Chloride ion control of under-constructing concrete structure based on ECE with different electric field intensities

Abstract

Electrochemical chloride extraction (ECE) technology can effectively reduce the harmful chloride ions in concrete and decline the durability failure risk of concrete structures. In this study, early-age sea-sand concrete was treated by ECE with strong electric field and conventional electric field, respectively. The chloride ion content analysis and microscopic observation were adopted to evaluate the durability improvement effect with ECE treatment. The results showed that at the early ages of 3, 5, and 7 d, the chloride ions were drastically reduced upon the application of a strong electric field for 40, 80, and 120 min or the conventional electric field for 15 d. Treating time of ECE with strong electric field is 0.19 %–0.56 % of that of ECE with conventional electric field. Under a strong electric field, the distribution of residual chloride ions in specimens was more uniform. Application of an electric field during the curing period caused the directional migration of ions and subsequently changed the pore structure and microhardness of the specimen.
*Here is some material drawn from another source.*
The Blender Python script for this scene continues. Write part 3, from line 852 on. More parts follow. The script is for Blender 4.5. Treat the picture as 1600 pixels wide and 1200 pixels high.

However, these changes were recovered with the continuous hydration of concrete during the curing period. Finally, based on engineering cases, the field implementation schemes of the strong electric field and conventional electric fields were analyzed. The energy consumption of ECE with strong electric field is 17.8 %–53.3 % of that of ECE with conventional electric field. The results of this study provide the technical means for the timely treatment of excessive chloride ion concentration in sea-sand concrete structures.